Part of Clause 4 – in the House of Commons am 12:00 am ar 20 Hydref 1969.
I was endeavouring to ascertain whether the hon. and learned Gentleman was indicating agreement with me, for, if he had, I should have been able to cut the matter short. However, having interrupted my train of thought in that way, I must endeavour now to return to it.
I believe, as I say, that our Amendment states the law as it is, in accordance with the law as stated by the permanent secretary to the Lord Chancellor in the letter to which I referred. It may be asked: if that be so, why bother further? The reason we ought to bother in this case is that, even if that is the law, there are a good many people who do not know that it is. The point has been raised by solicitors in various parts of the country. It has been raised by the under-sheriffs through their association, who, after all, are fairly knowledgable in these matters. If everyone knew the point, one would imagine that the first people to be well aware of it would be the under-sheriffs and their association.
I have been looking at the Final Report of the Evershed Committee. Again, the matter is far from clear, it looks as though that Committee may not have appreciated that costs of execution are not costs of the action.
4.15 p.m.
Finally, I turned to the case relied on by the permanent secretary, the case of Armitage v. Jessop, in which, apparently, the Chief Justice said specifically that the costs of execution are not costs of the action. That was a case in 1866. I have no doubt that it is still the law, and I am sure that the permanent secretary was right when he said that he apprehended that there could be no doubt that that decision would be followed in construing Section 47(1). But there are not many people who know about that case at present.
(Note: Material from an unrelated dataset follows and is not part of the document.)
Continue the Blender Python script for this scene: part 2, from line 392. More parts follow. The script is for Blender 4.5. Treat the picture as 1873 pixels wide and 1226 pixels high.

I did what I suppose any practising lawyer would do when in doubt on a question like this. I looked up Section 47 to see whether Armitage v. Jessop was noted at that point in the county court practice. In my edition, which I believe to be the latest, it is not referred to. I looked, therefore, at the next practice book, the White Book, and I did not find it referred to there.
I then wrote to the Solicitor-General, who, with his customary courtesy, replied—I summarise it in this way—that it was his view that the law was sufficiently well established in the terms set out in the Amendment as to render the Amendment unnecessary. As I understood his letter, he did not quarrel with my proposition that the Amendment was merely declaratory of the law, but, on the contrary, he said that the law was so well established that it was unnecessary to declare it.
That was a source of some comfort to me, but I remain concerned that people should know what the law is. It is no good the law being clear unless people know it. I hope that our short debate on the matter will have a good result in this sense. If, as I suspect will happen, the Solicitor-General confirms what I have said, as he did in his letter, that the law is well established, that statement will carry weight with solicitors practising in these matters, with under-sheriffs and, perhaps, even with registrars. Although one cannot quote what is said in the House, there is reason to believe that it sometimes becomes known to people in the courts.
For all those reasons, I hope that the hon. and learned Gentleman will be able to make a clear statement on the matter, removing for the future any doubt on the point among practitioners.